[PROVIDED MATERIAL start]

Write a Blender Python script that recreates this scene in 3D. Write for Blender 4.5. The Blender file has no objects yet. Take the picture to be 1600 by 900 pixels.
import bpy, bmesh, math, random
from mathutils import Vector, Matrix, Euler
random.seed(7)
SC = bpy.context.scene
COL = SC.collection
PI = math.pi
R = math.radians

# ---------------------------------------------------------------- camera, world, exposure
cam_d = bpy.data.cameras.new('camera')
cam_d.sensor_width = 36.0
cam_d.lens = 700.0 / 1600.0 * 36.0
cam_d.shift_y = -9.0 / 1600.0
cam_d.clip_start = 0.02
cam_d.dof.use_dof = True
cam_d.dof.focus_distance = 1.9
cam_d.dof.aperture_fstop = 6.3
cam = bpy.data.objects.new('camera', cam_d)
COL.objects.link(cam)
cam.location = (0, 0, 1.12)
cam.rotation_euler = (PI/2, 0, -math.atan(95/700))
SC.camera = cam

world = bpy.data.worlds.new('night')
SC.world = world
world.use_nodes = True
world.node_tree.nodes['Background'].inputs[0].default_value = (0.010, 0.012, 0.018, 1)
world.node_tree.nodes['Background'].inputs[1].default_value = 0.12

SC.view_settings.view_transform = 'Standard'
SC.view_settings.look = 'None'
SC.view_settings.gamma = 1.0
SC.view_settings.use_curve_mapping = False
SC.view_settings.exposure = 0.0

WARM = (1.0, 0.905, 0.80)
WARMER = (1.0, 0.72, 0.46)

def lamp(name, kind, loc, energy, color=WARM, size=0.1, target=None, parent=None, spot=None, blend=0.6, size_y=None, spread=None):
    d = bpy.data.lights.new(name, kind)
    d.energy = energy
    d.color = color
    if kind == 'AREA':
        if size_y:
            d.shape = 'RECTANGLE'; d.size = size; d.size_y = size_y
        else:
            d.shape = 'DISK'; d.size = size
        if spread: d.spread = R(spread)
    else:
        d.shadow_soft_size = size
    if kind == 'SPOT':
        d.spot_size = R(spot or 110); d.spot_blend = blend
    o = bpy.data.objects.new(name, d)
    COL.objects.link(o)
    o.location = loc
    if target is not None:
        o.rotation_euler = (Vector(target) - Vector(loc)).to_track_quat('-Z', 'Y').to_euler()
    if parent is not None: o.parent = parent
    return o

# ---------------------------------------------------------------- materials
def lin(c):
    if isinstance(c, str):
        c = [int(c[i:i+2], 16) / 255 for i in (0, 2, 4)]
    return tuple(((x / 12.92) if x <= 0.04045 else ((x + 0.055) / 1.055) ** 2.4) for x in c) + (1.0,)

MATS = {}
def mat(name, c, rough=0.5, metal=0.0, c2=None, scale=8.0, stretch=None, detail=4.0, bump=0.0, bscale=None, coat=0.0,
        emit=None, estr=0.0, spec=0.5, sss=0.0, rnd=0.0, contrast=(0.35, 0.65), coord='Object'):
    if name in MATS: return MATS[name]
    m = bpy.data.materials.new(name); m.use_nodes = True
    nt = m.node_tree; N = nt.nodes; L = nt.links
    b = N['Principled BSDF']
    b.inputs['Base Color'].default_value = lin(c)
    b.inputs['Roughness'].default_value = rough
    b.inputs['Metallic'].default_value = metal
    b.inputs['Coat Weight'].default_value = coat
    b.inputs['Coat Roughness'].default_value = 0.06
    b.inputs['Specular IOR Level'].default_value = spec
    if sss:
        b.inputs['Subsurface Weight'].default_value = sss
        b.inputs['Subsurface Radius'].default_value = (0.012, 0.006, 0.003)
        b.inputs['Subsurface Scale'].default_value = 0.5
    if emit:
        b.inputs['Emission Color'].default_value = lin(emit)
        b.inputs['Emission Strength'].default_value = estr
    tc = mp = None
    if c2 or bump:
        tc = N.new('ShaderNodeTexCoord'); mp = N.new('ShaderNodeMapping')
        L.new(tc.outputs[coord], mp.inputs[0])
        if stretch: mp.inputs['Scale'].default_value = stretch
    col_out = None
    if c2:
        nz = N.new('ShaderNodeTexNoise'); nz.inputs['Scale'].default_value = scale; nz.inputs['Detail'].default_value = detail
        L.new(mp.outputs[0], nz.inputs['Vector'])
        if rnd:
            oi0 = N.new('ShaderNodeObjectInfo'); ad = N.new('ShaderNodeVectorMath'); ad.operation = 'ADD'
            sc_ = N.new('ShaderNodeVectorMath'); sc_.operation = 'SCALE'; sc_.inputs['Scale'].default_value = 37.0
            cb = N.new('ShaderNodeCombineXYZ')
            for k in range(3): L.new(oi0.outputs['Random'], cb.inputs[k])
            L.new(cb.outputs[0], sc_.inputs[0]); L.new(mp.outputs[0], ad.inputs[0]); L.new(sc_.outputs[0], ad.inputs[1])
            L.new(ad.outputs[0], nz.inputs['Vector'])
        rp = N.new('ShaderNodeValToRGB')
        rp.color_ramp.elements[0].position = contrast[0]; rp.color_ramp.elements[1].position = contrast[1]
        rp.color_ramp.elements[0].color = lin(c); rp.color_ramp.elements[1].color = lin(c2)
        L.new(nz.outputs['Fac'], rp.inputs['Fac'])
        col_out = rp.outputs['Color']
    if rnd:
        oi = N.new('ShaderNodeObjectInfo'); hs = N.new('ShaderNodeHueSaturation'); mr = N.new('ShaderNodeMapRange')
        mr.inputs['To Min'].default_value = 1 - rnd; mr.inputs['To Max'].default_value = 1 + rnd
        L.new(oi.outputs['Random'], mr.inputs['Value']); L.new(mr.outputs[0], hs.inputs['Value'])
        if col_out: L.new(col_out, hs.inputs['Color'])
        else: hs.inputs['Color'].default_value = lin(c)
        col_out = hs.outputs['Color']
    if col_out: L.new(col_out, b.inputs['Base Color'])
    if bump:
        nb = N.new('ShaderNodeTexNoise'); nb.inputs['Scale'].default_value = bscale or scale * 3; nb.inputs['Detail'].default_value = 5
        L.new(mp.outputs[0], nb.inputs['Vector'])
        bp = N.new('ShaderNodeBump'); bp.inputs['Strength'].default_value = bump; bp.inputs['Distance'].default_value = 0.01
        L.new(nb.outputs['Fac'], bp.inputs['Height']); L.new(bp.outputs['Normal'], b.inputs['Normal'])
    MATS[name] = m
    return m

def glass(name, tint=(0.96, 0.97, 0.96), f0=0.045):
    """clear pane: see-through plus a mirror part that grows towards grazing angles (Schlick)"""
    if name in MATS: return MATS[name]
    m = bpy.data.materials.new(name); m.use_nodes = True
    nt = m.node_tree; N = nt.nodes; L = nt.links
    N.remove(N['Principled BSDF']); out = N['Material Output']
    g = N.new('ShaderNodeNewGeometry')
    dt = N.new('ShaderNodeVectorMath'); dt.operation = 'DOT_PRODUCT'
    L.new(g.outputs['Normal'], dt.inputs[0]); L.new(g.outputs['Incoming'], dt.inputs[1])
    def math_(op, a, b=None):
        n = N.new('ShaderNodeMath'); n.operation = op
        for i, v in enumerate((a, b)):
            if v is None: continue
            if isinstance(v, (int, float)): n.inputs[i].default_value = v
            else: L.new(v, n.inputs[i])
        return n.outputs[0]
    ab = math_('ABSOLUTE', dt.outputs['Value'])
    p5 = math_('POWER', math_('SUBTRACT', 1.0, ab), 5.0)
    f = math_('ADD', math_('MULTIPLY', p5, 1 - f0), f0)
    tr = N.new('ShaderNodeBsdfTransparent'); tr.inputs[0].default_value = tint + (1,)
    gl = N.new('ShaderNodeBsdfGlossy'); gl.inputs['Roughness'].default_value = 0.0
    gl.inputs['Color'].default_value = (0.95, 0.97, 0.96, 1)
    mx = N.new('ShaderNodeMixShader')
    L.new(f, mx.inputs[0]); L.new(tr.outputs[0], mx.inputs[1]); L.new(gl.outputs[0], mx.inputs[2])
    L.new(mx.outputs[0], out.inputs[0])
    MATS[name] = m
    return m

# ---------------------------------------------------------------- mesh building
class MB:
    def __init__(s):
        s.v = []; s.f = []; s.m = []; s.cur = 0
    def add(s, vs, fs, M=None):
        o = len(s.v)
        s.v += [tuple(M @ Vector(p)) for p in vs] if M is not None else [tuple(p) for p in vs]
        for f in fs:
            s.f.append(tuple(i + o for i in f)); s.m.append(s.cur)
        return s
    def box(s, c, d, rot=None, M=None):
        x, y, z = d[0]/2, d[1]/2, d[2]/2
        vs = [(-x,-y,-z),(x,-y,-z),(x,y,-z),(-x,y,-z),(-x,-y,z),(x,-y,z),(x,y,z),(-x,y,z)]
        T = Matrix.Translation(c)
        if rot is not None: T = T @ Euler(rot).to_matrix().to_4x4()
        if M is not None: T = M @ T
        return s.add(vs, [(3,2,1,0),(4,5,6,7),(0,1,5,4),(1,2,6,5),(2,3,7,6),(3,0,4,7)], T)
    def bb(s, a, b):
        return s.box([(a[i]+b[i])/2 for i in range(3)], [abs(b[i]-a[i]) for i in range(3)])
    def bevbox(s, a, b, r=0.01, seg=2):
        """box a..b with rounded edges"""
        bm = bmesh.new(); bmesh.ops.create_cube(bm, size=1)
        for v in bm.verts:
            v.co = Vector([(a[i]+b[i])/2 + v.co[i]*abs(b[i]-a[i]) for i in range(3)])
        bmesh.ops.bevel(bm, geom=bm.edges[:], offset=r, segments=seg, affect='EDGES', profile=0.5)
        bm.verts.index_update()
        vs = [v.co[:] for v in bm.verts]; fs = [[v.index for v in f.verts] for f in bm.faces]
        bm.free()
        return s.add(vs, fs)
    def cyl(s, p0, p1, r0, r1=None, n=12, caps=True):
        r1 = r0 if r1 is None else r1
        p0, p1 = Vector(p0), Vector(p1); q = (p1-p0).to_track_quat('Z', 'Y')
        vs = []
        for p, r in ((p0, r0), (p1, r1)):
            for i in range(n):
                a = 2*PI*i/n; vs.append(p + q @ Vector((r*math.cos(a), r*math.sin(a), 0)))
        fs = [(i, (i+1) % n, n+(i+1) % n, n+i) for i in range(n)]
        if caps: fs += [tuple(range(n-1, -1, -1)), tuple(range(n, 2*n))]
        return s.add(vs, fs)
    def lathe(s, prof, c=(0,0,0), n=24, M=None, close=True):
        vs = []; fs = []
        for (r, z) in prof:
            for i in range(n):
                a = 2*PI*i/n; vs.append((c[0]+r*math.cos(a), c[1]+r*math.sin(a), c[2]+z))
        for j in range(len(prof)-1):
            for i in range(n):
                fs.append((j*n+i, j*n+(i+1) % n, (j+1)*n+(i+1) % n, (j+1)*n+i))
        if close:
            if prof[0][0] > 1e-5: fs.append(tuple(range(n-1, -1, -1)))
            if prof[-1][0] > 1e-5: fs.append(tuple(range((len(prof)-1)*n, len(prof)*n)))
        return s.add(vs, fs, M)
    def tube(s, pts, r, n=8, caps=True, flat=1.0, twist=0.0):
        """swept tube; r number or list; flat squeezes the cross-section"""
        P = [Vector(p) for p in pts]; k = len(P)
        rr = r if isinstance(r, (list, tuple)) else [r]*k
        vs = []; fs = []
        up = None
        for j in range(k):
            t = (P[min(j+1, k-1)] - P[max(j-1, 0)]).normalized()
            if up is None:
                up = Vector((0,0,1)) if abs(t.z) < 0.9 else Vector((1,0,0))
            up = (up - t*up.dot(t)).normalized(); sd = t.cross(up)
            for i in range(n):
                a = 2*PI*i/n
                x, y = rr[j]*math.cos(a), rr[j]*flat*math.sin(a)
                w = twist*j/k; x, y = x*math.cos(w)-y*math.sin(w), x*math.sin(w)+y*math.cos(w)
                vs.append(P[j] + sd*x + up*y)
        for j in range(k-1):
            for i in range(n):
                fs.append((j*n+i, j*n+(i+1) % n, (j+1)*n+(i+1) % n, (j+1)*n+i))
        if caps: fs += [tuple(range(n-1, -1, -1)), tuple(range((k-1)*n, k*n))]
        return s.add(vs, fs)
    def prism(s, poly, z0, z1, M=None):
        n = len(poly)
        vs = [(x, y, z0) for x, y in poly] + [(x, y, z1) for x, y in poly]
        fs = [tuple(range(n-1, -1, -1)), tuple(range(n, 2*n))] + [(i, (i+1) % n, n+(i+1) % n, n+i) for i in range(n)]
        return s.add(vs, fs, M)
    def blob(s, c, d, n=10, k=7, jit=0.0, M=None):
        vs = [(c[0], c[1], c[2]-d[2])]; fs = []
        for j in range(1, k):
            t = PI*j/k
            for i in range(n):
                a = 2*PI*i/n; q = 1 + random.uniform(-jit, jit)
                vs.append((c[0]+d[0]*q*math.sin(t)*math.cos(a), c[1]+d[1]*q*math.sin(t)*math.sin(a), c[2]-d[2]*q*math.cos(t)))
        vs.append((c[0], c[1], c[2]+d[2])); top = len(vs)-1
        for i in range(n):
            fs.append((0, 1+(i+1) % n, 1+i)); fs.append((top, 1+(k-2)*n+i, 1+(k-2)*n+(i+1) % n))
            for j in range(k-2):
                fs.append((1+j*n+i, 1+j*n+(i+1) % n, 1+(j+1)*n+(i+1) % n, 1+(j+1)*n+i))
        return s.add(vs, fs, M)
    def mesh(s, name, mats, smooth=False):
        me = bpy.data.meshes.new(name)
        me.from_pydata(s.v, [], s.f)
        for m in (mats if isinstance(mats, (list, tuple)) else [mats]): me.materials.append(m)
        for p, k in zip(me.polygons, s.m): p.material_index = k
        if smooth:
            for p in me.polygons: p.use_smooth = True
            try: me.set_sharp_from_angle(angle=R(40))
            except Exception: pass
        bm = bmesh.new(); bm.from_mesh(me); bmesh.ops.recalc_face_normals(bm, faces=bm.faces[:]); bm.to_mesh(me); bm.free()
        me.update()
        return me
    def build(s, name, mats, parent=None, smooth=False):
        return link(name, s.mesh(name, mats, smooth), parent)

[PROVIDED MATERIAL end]

TASK OBJECTIVE ->
Quote the listing word for word from its first line through the line in which "R = math.radians" appears.

SOLUTION TO THIS EXERCISE ->
Write a Blender Python script that recreates this scene in 3D. Write for Blender 4.5. The Blender file has no objects yet. Take the picture to be 1600 by 900 pixels.
import bpy, bmesh, math, random
from mathutils import Vector, Matrix, Euler
random.seed(7)
SC = bpy.context.scene
COL = SC.collection
PI = math.pi
R = math.radians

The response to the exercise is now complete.